#### [DESCRIPTION OF THE TASK]
Quote exactly the lines spanning from the top of the data below to the line that contains "R = math.radians", including both.

#### [DATASET SECTION]

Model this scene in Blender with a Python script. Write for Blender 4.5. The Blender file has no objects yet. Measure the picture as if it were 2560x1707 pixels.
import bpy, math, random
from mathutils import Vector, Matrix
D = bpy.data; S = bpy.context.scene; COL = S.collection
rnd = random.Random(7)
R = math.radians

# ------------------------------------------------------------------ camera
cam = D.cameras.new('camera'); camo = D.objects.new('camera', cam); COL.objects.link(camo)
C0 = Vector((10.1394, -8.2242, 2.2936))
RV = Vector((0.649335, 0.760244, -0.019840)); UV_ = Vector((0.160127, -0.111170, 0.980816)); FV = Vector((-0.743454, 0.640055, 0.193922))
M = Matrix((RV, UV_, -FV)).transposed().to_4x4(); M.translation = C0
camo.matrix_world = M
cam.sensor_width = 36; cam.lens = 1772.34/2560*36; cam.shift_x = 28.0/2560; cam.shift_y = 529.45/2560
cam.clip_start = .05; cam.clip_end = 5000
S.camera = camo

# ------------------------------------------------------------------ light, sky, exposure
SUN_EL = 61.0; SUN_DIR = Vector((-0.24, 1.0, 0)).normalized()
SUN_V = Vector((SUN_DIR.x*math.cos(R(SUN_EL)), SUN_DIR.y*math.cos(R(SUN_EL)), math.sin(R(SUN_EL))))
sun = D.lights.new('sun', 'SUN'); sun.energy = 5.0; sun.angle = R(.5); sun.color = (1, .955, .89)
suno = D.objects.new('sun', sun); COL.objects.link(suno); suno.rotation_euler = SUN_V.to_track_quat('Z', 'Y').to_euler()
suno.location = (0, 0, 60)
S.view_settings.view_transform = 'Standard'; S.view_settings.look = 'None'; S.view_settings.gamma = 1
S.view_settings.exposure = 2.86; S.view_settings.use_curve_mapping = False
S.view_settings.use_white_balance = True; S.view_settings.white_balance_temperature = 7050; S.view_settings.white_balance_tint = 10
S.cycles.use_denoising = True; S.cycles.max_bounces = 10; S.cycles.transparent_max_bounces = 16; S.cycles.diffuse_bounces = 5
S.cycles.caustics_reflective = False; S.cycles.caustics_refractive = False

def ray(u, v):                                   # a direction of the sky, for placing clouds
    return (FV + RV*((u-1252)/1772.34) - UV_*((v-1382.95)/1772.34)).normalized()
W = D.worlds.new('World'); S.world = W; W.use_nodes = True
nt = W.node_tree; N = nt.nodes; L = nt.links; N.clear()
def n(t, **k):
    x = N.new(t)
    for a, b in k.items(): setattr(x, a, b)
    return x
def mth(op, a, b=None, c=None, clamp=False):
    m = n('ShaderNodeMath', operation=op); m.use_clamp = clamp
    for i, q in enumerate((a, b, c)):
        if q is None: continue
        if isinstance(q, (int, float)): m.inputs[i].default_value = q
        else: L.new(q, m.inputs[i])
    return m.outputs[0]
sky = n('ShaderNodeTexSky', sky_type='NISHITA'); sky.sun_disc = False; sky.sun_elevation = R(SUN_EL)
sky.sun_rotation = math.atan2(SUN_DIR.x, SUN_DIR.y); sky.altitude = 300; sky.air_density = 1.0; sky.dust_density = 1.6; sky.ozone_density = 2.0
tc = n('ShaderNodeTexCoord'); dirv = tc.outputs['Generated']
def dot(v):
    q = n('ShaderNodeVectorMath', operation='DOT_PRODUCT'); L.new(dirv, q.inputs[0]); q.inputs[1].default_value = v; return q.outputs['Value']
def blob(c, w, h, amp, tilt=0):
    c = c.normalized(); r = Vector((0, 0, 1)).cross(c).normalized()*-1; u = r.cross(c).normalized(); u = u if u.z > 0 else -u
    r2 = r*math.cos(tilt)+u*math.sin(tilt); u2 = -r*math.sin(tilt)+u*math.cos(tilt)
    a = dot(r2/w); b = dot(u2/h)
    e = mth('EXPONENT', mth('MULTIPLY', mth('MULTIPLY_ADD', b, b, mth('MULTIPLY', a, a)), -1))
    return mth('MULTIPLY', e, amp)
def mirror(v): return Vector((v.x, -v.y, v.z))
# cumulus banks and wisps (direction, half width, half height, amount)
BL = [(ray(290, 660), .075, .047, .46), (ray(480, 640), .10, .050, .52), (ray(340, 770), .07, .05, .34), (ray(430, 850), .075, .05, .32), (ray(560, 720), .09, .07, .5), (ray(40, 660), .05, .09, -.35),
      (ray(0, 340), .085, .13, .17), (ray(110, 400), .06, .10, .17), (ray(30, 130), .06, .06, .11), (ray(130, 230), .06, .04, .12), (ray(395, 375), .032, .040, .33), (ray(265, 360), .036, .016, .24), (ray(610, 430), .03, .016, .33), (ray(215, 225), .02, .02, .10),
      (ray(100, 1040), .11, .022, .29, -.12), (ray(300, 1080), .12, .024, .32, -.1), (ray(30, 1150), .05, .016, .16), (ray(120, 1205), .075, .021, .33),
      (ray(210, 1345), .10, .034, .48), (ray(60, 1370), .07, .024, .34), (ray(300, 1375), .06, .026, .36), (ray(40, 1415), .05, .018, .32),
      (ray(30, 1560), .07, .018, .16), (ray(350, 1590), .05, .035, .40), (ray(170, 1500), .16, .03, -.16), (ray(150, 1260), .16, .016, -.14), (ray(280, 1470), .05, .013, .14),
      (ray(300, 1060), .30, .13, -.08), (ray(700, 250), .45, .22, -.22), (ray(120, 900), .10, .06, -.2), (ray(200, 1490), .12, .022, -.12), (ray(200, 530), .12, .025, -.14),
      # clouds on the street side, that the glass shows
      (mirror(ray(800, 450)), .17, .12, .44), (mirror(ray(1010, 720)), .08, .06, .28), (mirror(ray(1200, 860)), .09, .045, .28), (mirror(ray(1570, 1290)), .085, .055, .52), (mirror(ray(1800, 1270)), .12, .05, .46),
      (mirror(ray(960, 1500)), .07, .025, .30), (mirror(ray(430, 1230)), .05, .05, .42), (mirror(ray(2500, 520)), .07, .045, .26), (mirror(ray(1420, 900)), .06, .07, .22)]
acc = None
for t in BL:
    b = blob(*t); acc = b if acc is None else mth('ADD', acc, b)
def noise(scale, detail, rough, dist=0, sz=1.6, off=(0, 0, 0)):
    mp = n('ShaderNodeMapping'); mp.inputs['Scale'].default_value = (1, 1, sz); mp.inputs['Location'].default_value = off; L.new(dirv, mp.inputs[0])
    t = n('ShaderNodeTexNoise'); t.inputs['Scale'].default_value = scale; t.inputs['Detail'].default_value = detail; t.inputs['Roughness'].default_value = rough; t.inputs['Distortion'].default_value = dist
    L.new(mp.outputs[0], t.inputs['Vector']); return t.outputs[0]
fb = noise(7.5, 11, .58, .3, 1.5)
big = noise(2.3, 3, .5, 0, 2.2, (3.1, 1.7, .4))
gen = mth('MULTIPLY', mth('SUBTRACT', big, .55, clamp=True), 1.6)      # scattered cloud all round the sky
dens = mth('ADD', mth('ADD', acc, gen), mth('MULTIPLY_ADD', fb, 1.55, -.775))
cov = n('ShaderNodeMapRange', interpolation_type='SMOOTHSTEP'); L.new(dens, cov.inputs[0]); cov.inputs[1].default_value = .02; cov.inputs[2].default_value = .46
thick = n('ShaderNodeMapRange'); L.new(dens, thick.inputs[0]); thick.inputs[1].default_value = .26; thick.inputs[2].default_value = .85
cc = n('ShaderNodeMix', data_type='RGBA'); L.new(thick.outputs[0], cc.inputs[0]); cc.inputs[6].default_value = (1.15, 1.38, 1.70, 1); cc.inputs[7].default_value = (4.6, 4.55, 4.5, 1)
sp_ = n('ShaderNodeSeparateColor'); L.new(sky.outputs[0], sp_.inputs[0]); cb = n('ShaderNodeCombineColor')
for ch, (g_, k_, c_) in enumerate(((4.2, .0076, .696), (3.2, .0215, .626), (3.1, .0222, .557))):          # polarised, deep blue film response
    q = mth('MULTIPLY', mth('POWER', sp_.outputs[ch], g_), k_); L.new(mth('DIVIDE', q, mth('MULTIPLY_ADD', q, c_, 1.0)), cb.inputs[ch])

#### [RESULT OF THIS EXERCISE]
Model this scene in Blender with a Python script. Write for Blender 4.5. The Blender file has no objects yet. Measure the picture as if it were 2560x1707 pixels.
import bpy, math, random
from mathutils import Vector, Matrix
D = bpy.data; S = bpy.context.scene; COL = S.collection
rnd = random.Random(7)
R = math.radians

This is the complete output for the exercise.